Israel's entire tech sector has been hit hard. Can you give us a sense of how nervous investors
are in that industry? Yeah, so Sterot is a very small microcosm of Israel's tech sector.
The idea with Sterot was that they wanted to create a sort of smaller hub.
in the south of the country. Israel's high-tech center, the lifeblood, is in Tel Aviv and Herzlir,
both coastal cities. But the feeling at the moment is one of increasing concern and alarm with
raising money. One of the reasons being is that a number of the workers within the industry have been
drafted. Some estimates go as far as 15% of all that high-tech sector workers are currently
in military service. There was a letter that was sent by a senior official with Microsoft,
of Israel's R&D Center.
He's censored the head of the National Security Council.

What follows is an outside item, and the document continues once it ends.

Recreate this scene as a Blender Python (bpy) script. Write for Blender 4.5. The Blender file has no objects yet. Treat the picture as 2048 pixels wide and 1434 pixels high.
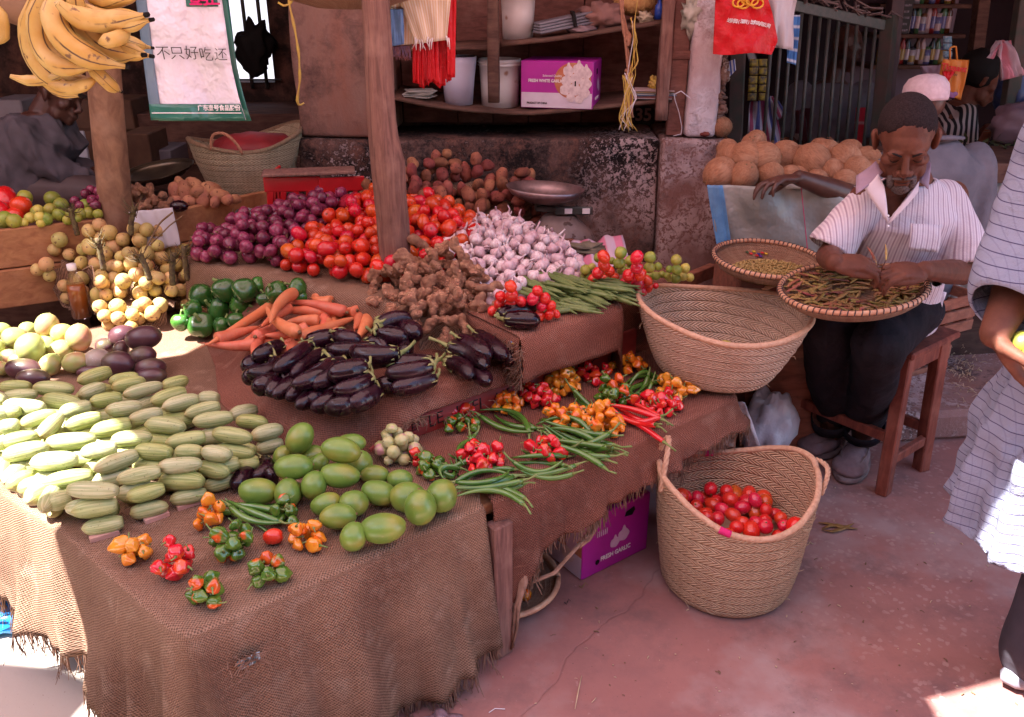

His concerns are very much warning about the impact of the war
and the toll it was taking upon the high-tech sector
and the need to ensure that there's stability,
if not control and encouragement for the high-tech sector,
being that it's very much the kind of driving house
and the power house for Israel's economy in many ways.
The country has really suffered a whole year of turmoil.
If we rewind before the attack of October 7 events that took place, the country faced months of turmoil related to the judicial review.
That in itself was a flashpoint and a trigger for a lot of the concerns within the high-tech sector about whether big investors would start relocating their R&D projects and plants outside of Israel to other hubs such as Singapore or other potential investment places to establish their operations and look for startups to develop.
Plenty of forward-looking momentum driving markets today.
Hopes of rate cuts in the United States and Europe next year are boosting equities.
Investors are betting the Fed is done raising rates and will ease them in June.
And their wageering the ECB will cut in April.
Signs the US labour market is cooling is driving this sentiment.
That's it for today's episode.
We'll be back tomorrow with our daily headline show.